Ils affaiblissent ainsi à terme leur pouvoir de nuisance, ce qui est le but final recherché par les Américains (des Etats-Unis).
Il n’y a plus de dictateurs amis comme c’était le cas pendant des décennies après la Seconde guerre mondiale dans un certain nombre de pays d’Amérique centrale et du Sud (les Républiques bananières).
Cette politique de complaisance des Américains envers des dictatures pouvait être admise à cette époque là car la lutte contre l’influence communiste était difficile à mener.
Elle a donné des résultats positifs pour les Américains (en particulier… les producteurs de bananes !) pendant un certain temps mais elle est contre-productive à terme et elle est jugée politiquement incorrecte par les Démocrates.

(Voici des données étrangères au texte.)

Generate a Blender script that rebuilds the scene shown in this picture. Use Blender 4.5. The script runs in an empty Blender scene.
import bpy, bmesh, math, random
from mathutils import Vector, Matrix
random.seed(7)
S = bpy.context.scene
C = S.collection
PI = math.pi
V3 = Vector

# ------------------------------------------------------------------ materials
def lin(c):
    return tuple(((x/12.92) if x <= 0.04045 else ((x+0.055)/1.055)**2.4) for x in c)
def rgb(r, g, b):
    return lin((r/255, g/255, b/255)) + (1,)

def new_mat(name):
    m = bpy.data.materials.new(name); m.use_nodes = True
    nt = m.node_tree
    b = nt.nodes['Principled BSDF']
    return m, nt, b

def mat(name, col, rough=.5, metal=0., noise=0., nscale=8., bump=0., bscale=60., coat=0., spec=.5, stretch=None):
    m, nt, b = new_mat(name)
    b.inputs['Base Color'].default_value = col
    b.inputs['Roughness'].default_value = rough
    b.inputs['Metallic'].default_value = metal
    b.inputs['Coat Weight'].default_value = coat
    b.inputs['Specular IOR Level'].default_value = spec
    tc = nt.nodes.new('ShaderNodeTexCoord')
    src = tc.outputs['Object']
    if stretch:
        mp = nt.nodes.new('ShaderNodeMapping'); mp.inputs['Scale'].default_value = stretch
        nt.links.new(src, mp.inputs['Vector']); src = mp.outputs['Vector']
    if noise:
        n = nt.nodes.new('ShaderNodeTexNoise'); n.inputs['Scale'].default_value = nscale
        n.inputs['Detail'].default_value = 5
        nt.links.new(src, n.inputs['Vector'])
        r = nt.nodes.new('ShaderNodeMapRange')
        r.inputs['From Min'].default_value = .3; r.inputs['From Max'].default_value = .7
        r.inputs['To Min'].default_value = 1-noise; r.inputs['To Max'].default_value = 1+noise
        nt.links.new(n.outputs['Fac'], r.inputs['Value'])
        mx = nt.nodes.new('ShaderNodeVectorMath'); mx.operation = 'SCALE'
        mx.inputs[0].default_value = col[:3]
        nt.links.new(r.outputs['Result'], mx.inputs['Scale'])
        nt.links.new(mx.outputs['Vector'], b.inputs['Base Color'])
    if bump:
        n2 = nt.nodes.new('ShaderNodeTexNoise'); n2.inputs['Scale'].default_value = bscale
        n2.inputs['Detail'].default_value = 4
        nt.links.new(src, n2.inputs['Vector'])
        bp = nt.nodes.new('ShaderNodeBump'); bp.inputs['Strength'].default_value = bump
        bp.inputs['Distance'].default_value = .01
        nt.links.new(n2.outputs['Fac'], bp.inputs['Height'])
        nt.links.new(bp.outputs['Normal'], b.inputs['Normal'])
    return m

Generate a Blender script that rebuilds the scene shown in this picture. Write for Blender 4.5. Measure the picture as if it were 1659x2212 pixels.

Par ailleurs, la structure du PIB a beaucoup changé depuis une vingtaine d’années dans les pays développés : les firmes Nord-américaines dominantes ne sont plus celles qui commercialisent des fruits mais des sociétés de services (informatiques, financiers, etc.).
Le contrôle de ressources naturelles par les Américains (du moins par certaines de leurs entreprises) ne présente plus d’intérêt. Les gouvernements de ces pays peuvent donc rester hostiles aux Américains (des Etats-Unis) sans leur porter préjudice.
Bien mieux : la faible croissance de ces pays d’Amérique centrale et du Sud accentue les difficultés économiques de la population dont le niveau de vie s’améliore peu ou pas en adoptant des politiques économiques antilibérales, ce qui décrédibilisera finalement ces gouvernements de gauche.
A terme, la stratégie du désordre est donc gagnante pour les Américains et le capitalisme libéral qui gagneront ainsi la guerre des idées !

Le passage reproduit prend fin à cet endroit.